David Ritchie, the Bovis chief executive, said: "Mortgage approvals are still less than half the 2007 rate, so we have to recognise that this is still a fragile market, and it wouldn't take much in the way of bad news for people's confidence to be knocked back."

Until the economy is on a surer footing, the housing sector will remain similarly uncertain. "We have not yet seen the full impact of unemployment, and things like interest rate policy may also have an impact of future affordability," Mr Ritchie said. "So we are not calling the market either way, but we are in an odd period where there is stability in the market and it looks like good news, but the sector is not out of the woods."

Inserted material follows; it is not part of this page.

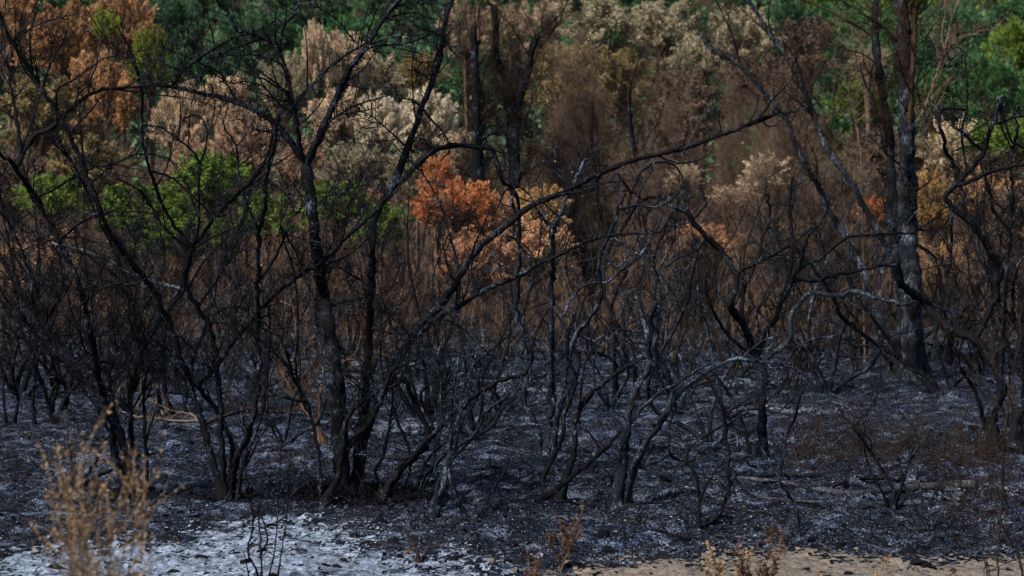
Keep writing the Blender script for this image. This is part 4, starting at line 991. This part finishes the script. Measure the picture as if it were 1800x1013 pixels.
traced('looping_shrub', 'slim dark shrub whose stems bow like loops, tallest curving to the left', 'shrub', (1238, 922), [
 (9, 5, [(1236, 924), (1265, 903), (1282, 858), (1280, 806), (1275, 756), (1270, 720), (1255, 683), (1240, 660)]),
 (6, 4, [(1229, 926), (1232, 876), (1250, 840), (1262, 816)]),
 (7, 4, [(1226, 910), (1225, 841), (1208, 812), (1211, 790), (1230, 772), (1255, 757), (1285, 740), (1315, 725)]),
 (8, 4, [(1240, 922), (1265, 908), (1290, 911)]),
 (5, 3, [(1212, 930), (1200, 910), (1188, 905)]),
 (5, 3, [(1211, 815), (1180, 800), (1176, 760), (1185, 720)]),
 (5, 3, [(1270, 735), (1300, 710), (1340, 690)]),
 ], 'char', 'curl', .45, .2, 20, GS, wmul=1.2)
traced('knotted_shrub', 'knotted dark shrub with a stout trunk branching into twisted limbs', 'burnt tree', (1342, 808), [
 (18, 10, [(1342, 808), (1340, 731), (1336, 656), (1331, 626), (1313, 588), (1299, 558), (1284, 541), (1291, 501), (1289, 474), (1269, 444), (1242, 417), (1222, 394), (1202, 370), (1182, 360)]),
 (11, 6, [(1334, 632), (1345, 591), (1365, 556), (1377, 516), (1395, 494), (1434, 494), (1467, 484), (1504, 478), (1538, 467), (1575, 467)]),
 (9, 5, [(1303, 561), (1306, 518), (1319, 481), (1333, 451), (1340, 417), (1352, 380), (1350, 340)]),
 (9, 4, [(1367, 548), (1384, 511), (1404, 474), (1447, 451), (1484, 421), (1538, 412), (1608, 410)]),
 (7, 4, [(1286, 490), (1319, 467), (1350, 454), (1390, 430), (1430, 400)]),
 (7, 4, [(1331, 626), (1290, 600), (1260, 560), (1240, 500), (1250, 460)]),
 (7, 4, [(1384, 511), (1394, 440), (1390, 380), (1400, 330)]),
 (6, 3, [(1404, 474), (1420, 420), (1450, 380), (1460, 340)]),
 (6, 3, [(1242, 417), (1225, 440), (1200, 450), (1170, 470)]),
 (7, 4, [(1320, 800), (1305, 740), (1280, 690), (1250, 650)]),
 (6, 4, [(1360, 802), (1395, 740), (1410, 690), (1440, 640), (1450, 600)]),
 (6, 4, [(1300, 800), (1290, 750), (1260, 700), (1245, 660)]),
 ], 'char', 'curl', .8, .3, 21, GS, wmul=1.2)
traced('arched_shrub', 'pale grey shrub with one long smooth branch arched over the clearing', 'shrub', (1345, 700), [
 (12, 6, [(1345, 700), (1344, 660), (1352, 628), (1385, 600), (1390, 560), (1415, 523), (1435, 515), (1467, 521), (1498, 511), (1518, 518), (1550, 525), (1585, 535), (1615, 529), (1645, 537), (1665, 545), (1672, 571)]),
 (7, 4, [(1360, 700), (1385, 660), (1380, 640), (1420, 600), (1470, 590)]),
 ], 'char_grey', 'curl', .3, .15, 22, GS, wmul=1.2)
traced('descending_shrub', 'dark shrub of long limbs sloping down to the foot of the tall tree', 'shrub', (1650, 690), [
 (11, 6, [(1650, 690), (1629, 665), (1585, 632), (1538, 605), (1504, 578), (1478, 555), (1464, 525), (1444, 491), (1417, 457), (1394, 424), (1387, 367), (1395, 310)]),
 (9, 5, [(1645, 692), (1600, 650), (1551, 582), (1518, 538), (1494, 501), (1484, 467), (1467, 441), (1440, 420)]),
 (6, 3, [(1538, 605), (1570, 590), (1610, 580), (1640, 570)]),
 ], 'char', 'curl', .8, .3, 23, GS)
# tall tree at right
traced('tall_tree', 'tallest straight trunk at right, ash streaked below and reddish bark above', 'burnt tree', (1602, 668), [
 (52, 28, [(1602, 668), (1604, 600), (1603, 540), (1601, 480), (1598, 420), (1596, 350), (1597, 302), (1595, 235), (1593, 168), (1590, 101), (1590, 50), (1585, -6)]),
 (24, 16, [(1576, 660), (1584, 560), (1582, 480), (1575, 400), (1568, 336), (1565, 268), (1560, 218), (1551, 168), (1545, 117), (1540, 84), (1538, 34), (1541, -6)]),
 (14, 11, [(1600, 240), (1600, 200), (1603, 150), (1606, 100), (1608, 60), (1612, -6)]),
 (16, 8, [(1592, 650), (1558, 588), (1530, 520), (1518, 480), (1504, 450), (1484, 415), (1454, 367), (1441, 332), (1417, 292), (1397, 248), (1377, 201), (1350, 170), (1300, 115), (1255, 90), (1230, 60)]),
 (17, 9, [(1590, 520), (1565, 450), (1540, 400), (1515, 357), (1497, 320), (1455, 265), (1435, 215), (1415, 160), (1390, 110), (1350, 55), (1315, -2)]),
 (8, 4, [(1540, 66), (1491, 37), (1451, 17), (1404, -2)]),
 (8, 4, [(1586, 78), (1551, 47), (1511, 20), (1474, -2)]),
 (5, 2.5, [(1300, 115), (1297, 95), (1282, 50), (1257, -2)]),
 (7, 3, [(1562, 240), (1551, 215), (1528, 161), (1516, 134), (1512, 110)]),
 (5, 2.5, [(1540, 90), (1532, 130), (1528, 158)]),
 (5, 3, [(1598, 250), (1625, 215), (1645, 180), (1660, 150)]),
 (6, 3, [(1598, 300), (1570, 280), (1520, 230), (1470, 190)]),
 (10, 5, [(1615, 655), (1640, 600), (1650, 560), (1655, 500), (1640, 450), (1615, 430)]),
 (6, 3, [(1600, 430), (1625, 440), (1650, 470), (1690, 480)]),
 (6, 3, [(1598, 400), (1625, 405), (1655, 400), (1668, 380)]),
 (18, 12, [(1628, 662), (1615, 590), (1612, 520), (1604, 440)]),
 ], 'cracked', 'fine', .5, .12, 24, GS, minh=2.2, size=1.2, kink=.6, mats={3: 'streaked', 4: 'streaked', 5: 'char_brown', 6: 'char_brown', 8: 'char', 1: 'char', 2: 'tan_red', 7: 'char', 9: 'char'})
traced('bare_tan_tree', 'slender unburnt pale tree with a forked top just right of the tall trunk', 'sapling', (1602, 640), [
 (9, 4, [(1602, 640), (1604, 400), (1606, 235), (1614, 210), (1630, 180), (1645, 135), (1660, 90), (1670, 45), (1687, -4)]),
 (5, 3, [(1660, 90), (1656, 60), (1661, 30), (1662, -4)]),
 (4, 2, [(1645, 135), (1680, 70), (1720, 60)]),
 (3, 2, [(1655, 100), (1640, 72), (1642, 40)]),
 (3, 2, [(1606, 235), (1630, 250), (1640, 290), (1630, 330)]),
 ], 'tan_wood', 'fine', .7, .1, 25, GS, minh=2.5)
traced('crooked_tan_sapling', 'crooked pale sapling between the leaning stems and the tall trunk', 'sapling', (1520, 640), [
 (5, 2.5, [(1520, 640), (1518, 480), (1515, 300), (1504, 215), (1494, 181), (1493, 151), (1506, 121), (1504, 101), (1508, 60)]),
 (3, 2, [(1504, 215), (1530, 190), (1520, 150), (1505, 125)]),
 ], 'tan_wood', 'fine', .5, .1, 26, GS, minh=2.0)
traced('dead_tan_stick', 'bent pale bare stick glowing tan in the thicket above centre', 'sapling', (1215, 620), [
 (6, 3, [(1215, 620), (1205, 560), (1192, 520), (1185, 490), (1178, 455), (1172, 430), (1168, 410)]),
 (5, 3, [(1178, 540), (1172, 515), (1176, 490), (1181, 470)]),
 ], 'tan_wood', 'fine', .3, .3, 27, GS, minh=.8)
# twisted shrub at right edge
traced('twisted_shrub', 'twisted dark shrub with thick bent trunks at the right edge', 'burnt tree', (1768, 798), [
 (20, 10, [(1755, 798), (1741, 735), (1760, 691), (1757, 665), (1736, 622), (1712, 597), (1672, 578), (1645, 558), (1618, 524), (1585, 501), (1578, 474), (1571, 434), (1565, 390), (1560, 358)]),
 (24, 12, [(1782, 798), (1788, 730), (1806, 700), (1820, 660)]),
 (12, 7, [(1714, 598), (1736, 555), (1752, 514), (1754, 470), (1736, 435), (1712, 400), (1690, 377), (1669, 360), (1662, 345), (1680, 325), (1702, 299), (1729, 268), (1739, 235), (1753, 201), (1758, 181), (1754, 171)]),
 (9, 5, [(1675, 335), (1682, 299), (1665, 275), (1659, 242), (1650, 215), (1652, 195), (1672, 191), (1696, 193)]),
 (8, 5, [(1680, 330), (1719, 312), (1753, 299), (1806, 288)]),
 (8, 4, [(1752, 512), (1757, 464), (1776, 437), (1773, 404), (1749, 373), (1739, 336), (1726, 295), (1722, 272)]),
 (9, 5, [(1755, 520), (1780, 560), (1806, 562)]),
 (7, 4, [(1780, 560), (1780, 528), (1783, 481), (1800, 451)]),
 (6, 4, [(1675, 362), (1673, 384), (1672, 434), (1667, 481)]),
 (6, 3, [(1729, 268), (1708, 250), (1690, 230), (1678, 225)]),
 (6, 3, [(1749, 215), (1775, 210), (1806, 200)]),
 (9, 5, [(1762, 690), (1759, 662), (1762, 600), (1763, 548), (1770, 480), (1775, 400), (1780, 340), (1778, 280), (1790, 220)]),
 (6, 4, [(1754, 171), (1766, 215), (1780, 250), (1806, 262)]),
 (5, 3, [(1700, 300), (1690, 240), (1700, 180), (1697, 100)]),
 (8, 5, [(1745, 790), (1730, 740), (1715, 690), (1690, 650), (1676, 610)]),
 ], 'char', 'curl', .9, .25, 28, GS, wmul=1.35)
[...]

Against the background of a depressed but stabilising market, Bovis is now ready to start buying more land. The company has no debts and saw cash flow of £94m in the first half, thanks to a strategy to sell off its inventory, putting it in a good position to invest.

"We do not owe the bank any money so we have debt facilities available to us, which means we can look at the land market very positively," Mr Ritchie said. "We have started our land acquisition search and anticipate the first few purchases in the second half of this year."

To cut its inventory, Bovis reduced its work-in-progress by more than 500 units in the first half of the year, building just 221 units and selling 744.

The recession has battered land values. Bovis wrote down its land portfolio by 2 per cent, equivalent to £9.8m, in the first six months of the year, dragging the group to a loss. But the change was the merest tweak compared with the £75m, or 12 per cent, revaluation at the end of last year.

"The fact that the inventory value was only modestly updated from December shows we are not significantly concerned about the movement in prices in the first half," Mr Ritchie said. "What is absolutely clear is we believe we can get back into the land market with a strong balance sheet and cash available to us, and because of that we will be a credible buyer."

Bovis's larger rivals Bellway and Taylor Wimpey both also issued positive trading updates this month. But not everyone is so bullish. Mortgage-backed debt investors are predicting another 12.7 per cent fall in house prices before the market bottoms out, according to a survey published by Royal Bank of Scotland yesterday. More than four out of five respondents say prices have further to fall, despite having already lost 15 per cent since October 2007.